>> start Source data

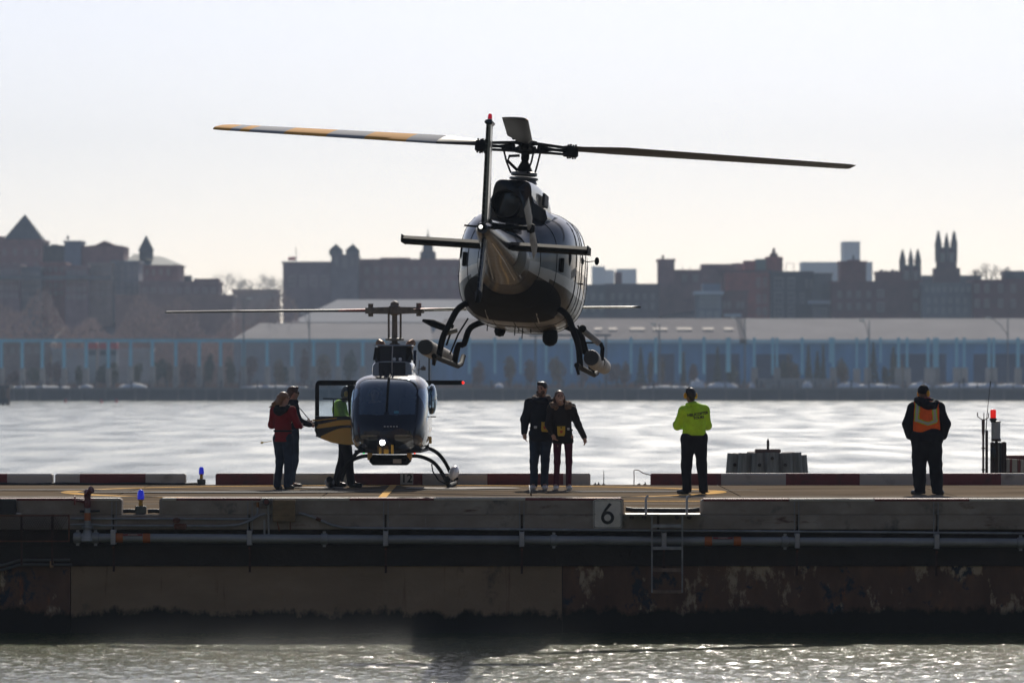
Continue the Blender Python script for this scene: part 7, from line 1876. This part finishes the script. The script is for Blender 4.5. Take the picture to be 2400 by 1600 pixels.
def red_woman():
    s = .915; t = who('woman in belted red jacket and jeans, seen from behind, hair blowing', 664, 1146.5, R(-28))
    j = J0(s, er=(.27, .05, 1.17), wr=(.20, .27, 1.13), dr=(.16, .35, 1.15), el=(-.245, .0, 1.16), wl=(-.12, .26, 1.16), dl=(-.05, .33, 1.18), kr=(.095, .02, .49), kl=(-.085, .02, .49), ar=(.09, -.03, .085), al=(-.10, -.05, .085), tr=(.12, .12, .035), tl=(-.12, .10, .035))
    b, M, H = body(j, t, SKIN, s, R(-25), R(-4)); coat(j, REDC, t, s, .86, .98, seed=11, flare=1.1, wide=1.04); belt(j, t, 1.055 * s, s, b=1.02, wide=1.05); trousers(j, JEAN2, t, s, 1.0, .05, seed=12); shoes(j, SHOEB, t, s); hair(H, t, HAIRL, s, 'long')
    c = j['nek']; ring_blob([c + np.array((.10 * math.cos(a), .085 * math.sin(a) - .02, .0 - .03 * (math.sin(a) < -.3))) for a in np.linspace(-pi, pi, 13)], .042, BLACKC, t, 'hood', .006); ring_blob([c + np.array((-.07, -.11, -.05)), c + np.array((0, -.135, -.085)), c + np.array((.07, -.11, -.05))], .05, BLACKC, t, 'hood_back', .006)
    mb = MB(); mb.tube([(-.16, -.10, .80), (-.24, -.14, .785), (-.30, -.16, .775)], .005, 5); mb.tube([(-.29, -.16, .776), (-.33, -.17, .77)], [.014, .018], 8); mb.build('lanyard', POUCH, t)
red_woman()
def shades_man():
    s = .965; t = who('man in navy jacket with sunglasses standing behind the woman in red', 684, 1143.0, R(-72))
    j = J0(s, er=(.235, .06, 1.16), wr=(.17, .28, 1.10), dr=(.12, .36, 1.08), el=(-.235, .06, 1.16), wl=(-.10, .28, 1.13), dl=(-.04, .36, 1.14), ar=(.09, -.06, .085), tr=(.12, .10, .035), al=(-.09, .03, .085), tl=(-.11, .18, .035))
    b, M, H = body(j, t, SKIN, s, R(8), R(-3), fw=((0, 0, 1), (0, 0, 1)), curl=(.9, .9)); coat(j, NAVYC, t, s, .84, 1.0, seed=21); trousers(j, JEAN, t, s, 1.0, .05, seed=22); shoes(j, mat('boot_brown', (.05, .032, .02), .6), t, s); hair(H, t, HAIRB, s, 'short')
    mb = MB(); mb.ell(H(-.032, .096, .012), (.026, .014, .020), 12, 8); mb.ell(H(.032, .096, .012), (.026, .014, .020), 12, 8); mb.tube([H(-.075, .0, .018), H(-.07, .07, .018), H(0, .103, .018), H(.07, .07, .018), H(.075, .0, .018)], .005, 5); mb.build('sunglasses', DKL, t, smooth=True)
    c = j['nek']; ring_blob([c + np.array((.082 * math.cos(a), .075 * math.sin(a), .012)) for a in np.linspace(-pi, pi, 13)], .038, BLACKC, t, 'collar', .005)
    mb = MB(); mb.box(-.10, .05, .36, .44, 1.03, 1.11, bev=.012); k = mb.build('camera', DKL, t); mb = MB(); mb.tube([(-.02, .44, 1.07), (-.02, .52, 1.075)], .034, 12); mb.build('camera_lens', DKL, k, smooth=True)
    mb = MB(); mb.tube([(-.08, .36, 1.1), (-.12, .2, 1.3), (-.06, .05, 1.44)], .008, 5); mb.tube([(.03, .40, 1.03), (.06, .43, .93), (.02, .42, .86)], .012, 6); mb.build('camera_strap', BLACKC, k)
    mb = MB(); mb.box(-.06, .02, .37, .42, 1.115, 1.145, bev=.008); mb.build('strap_clip', POUCH, k)
shades_man()
def door_worker():
    s = .985; Y = 83.55
    t = thing('person', 'worker in lime jacket leaning in behind the open helicopter door', 'person', (PX(806, Y), Y, 0), (0, 0, R(-96)))
    j = J0(s, pel=(0, -.03, .97), wai=(0, -.05, 1.12), che=(0, -.07, 1.33), nek=(0, -.02, 1.46), hea=(0, .06, 1.60), sr=(.18, -.06, 1.41), sl=(-.18, -.06, 1.41), er=(.26, .03, 1.16), wr=(.20, .27, 1.16), dr=(.18, .35, 1.18), el=(-.26, .0, 1.15), wl=(-.22, .24, 1.14), dl=(-.20, .32, 1.16),
           kr=(.12, .10, .49), kl=(-.11, -.03, .49), ar=(.12, .14, .085), al=(-.12, -.16, .085), tr=(.14, .30, .035), tl=(-.14, -.01, .035))
    b, M, H = body(j, t, SKIN2, s, 0, R(-12)); coat(j, LIME, t, s, .90, 1.04, seed=31); trousers(j, NAVYD, t, s, 1.08, .04, seed=32); shoes(j, SHOEB, t, s); hair(H, t, HAIRD, s, 'short'); muffs(H, t, s)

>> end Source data

▶ _Task_:
Give only the number of lines in the preceding material that contain the string "from".

▶ _Response to the task_:
2